Обзор попыток предсказать характер приближавшейся революции был бы неполным без упоминания так называемой теории «перманентной революции» Парвуса и Троцкого, претендовавшей на то, что она является синкретической суммой всех предшествующих теорий и способна заменить каждую из них. Согласно этой теории, постоянно развивающаяся революция неизбежно начнется как буржуазно-демократическая, затем последует ряд промежуточных состояний, логично сменяющих друг друга, смешанных и противоречивых; благодаря этим противоречиям они надолго не сохранятся и будут вынуждены постоянно делать новый шаг, пока не будет выполнена программа-максимум, целью которой является полная и окончательная победа социализма2.
Данный обзор позволяет представить разброс мнений об историческом значении революции, существовавший внутри советской демократии. К этим расхождениям добавлялось отсутствие согласия по вопросу об отношении к мировой войне и обязанностях пролетариата в этом кровавом хаосе. Здесь можно выделить четыре совершенно разных направления взглядов революционно-демократических партий:
1. Требование скорейшего окончания войны любой ценой, поскольку бремя самого невыгодного мира – меньшее зло, чем дальнейшее продолжение взаимной национальной ненависти, падение всеобщей нравственности за счет привыкания к массовому уничтожению людей и безумная растрата человеческих ресурсов, грозящая уничтожить цивилизацию.

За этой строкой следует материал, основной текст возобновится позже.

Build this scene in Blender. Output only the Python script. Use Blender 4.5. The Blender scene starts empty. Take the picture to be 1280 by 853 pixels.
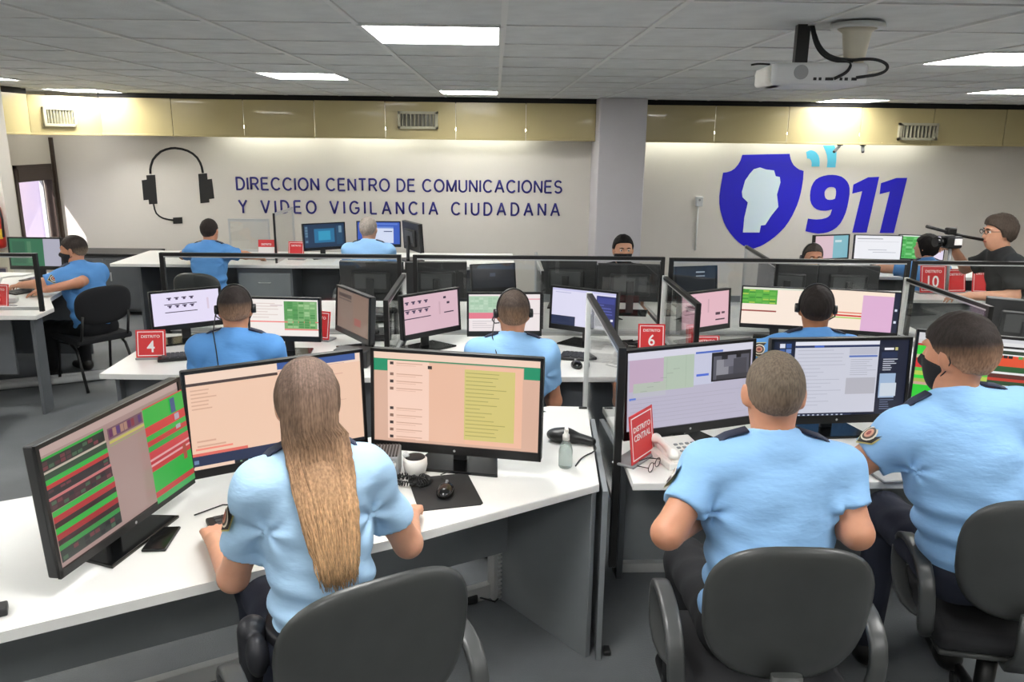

2. Усиление отказа мириться с войной, внутренний саботаж, уничтожение аппарата войны (армии и полиции), продиктованное желанием поражения собственного правительства как более опасного врага, чем внешний. Логическим выводом этой точки зрения является превращение войны с внешним врагом в войну гражданскую.
3. Неограниченное «принятие войны» ради соблюдения национальных интересов. Это принятие означает временный отказ от всех партийных и классовых целей ради победы, объединение усилий всех партий и всех классов.